Calvert at the Circus: A School Like No Other

When I wake up in the morning, there is a palpable excitement.

Today is the day when I get to work with my second graders on types of sentences.

I remember teaching the first graders complete and incomplete sentences yesterday. Lucas asked me if ‘Sit down’ was a complete sentence. I may actually keep the 3 first graders and 2 second graders together when I do types of sentence.

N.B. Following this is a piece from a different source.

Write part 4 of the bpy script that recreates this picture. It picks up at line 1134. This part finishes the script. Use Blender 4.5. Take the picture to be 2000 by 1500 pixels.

I am a teacher at an unique school. Very much like the first school that started with the coming of the pilgrims into the new land, I am a teacher for a one room school. I have 14 students – not to mention the eager to-be-school-kids who invite themselves into the school room. I have Kindergarteners, first graders, second graders, 1 fourth grader, 1 seventh grader and 1 eleventh grader. Yes… And all sit in the same room! For all except one, we follow the curriculum offered by Calvert.

On an average we work 5 days a week, but our ‘weekends’ are different from the rest of the world. Have I aroused your curiosity enough?

I am the teacher for the Ringling Brothers Barnum and Bailey Circus (Blue Unit) school. The students are mostly children of performers or other staff.

We are unique in many ways. We travel every week, living with the thrill of anticipation as we walk into an arena to find the school room. We have 2 crates in which we carry all of our books and school supplies. It may surprise you how we manage to run the school with such limited resources. Since working for Ringling, I have become convinced that most of our regular schools spend too much on the unnecessary… But I digress.

As I enter the school room on the first day in a new place, I open the crates and set up the classroom. The computers, printers, a microwave, a refrigerator, and a kettle is set up in one end of the room. Then I bring out all the Calvert Lesson Manuals, Math Manuals and the lesson plan book of every child. We call this book the ‘My-Your-Book.’

It’s mine (the teacher’s) but it’s yours (the student’s), too. In this book I write what the child is expected to do every day. Yes, I write in every single book every day. There are 2 reasons for this:

  1. The manual has detailed lesson plans which are impossible for the child to read and comprehend. So I summarize and word it to suit the child. (Even if you have one child, this may help your child to learn to work independently.)
  2. It makes it possible for me to be prepared for the day’s lesson. Every day I know what lesson, and what assignment each child has to do. It also helps me modify the lesson to suit both a high functioning and low functioning student.

I correct the work of the students every day. In my classroom, when I ask the question, ‘Have you completed your work?’, it means both them completing and me correcting.

It’s a lot of work. It’s a lot of reading and preparation. I spend 8 hours teaching and at least 4 hours preparing each day. I am committed and devoted. I do it knowing that most of their parents work so hard, and I cannot expect them to devote much time to the children. Such is their schedule. So I play the dual role of teacher and parent. We all work together and live together and so we all feel responsible for each others’ children.

In a matter of 5 minutes, I may be answering a science question from one child, a math question from another and a reading question from a third. But I love it. I love the curriculum and I love the students!

Mary Kettles and the children in the Blue Unit came to visit the Calvert offices for their yearly visit.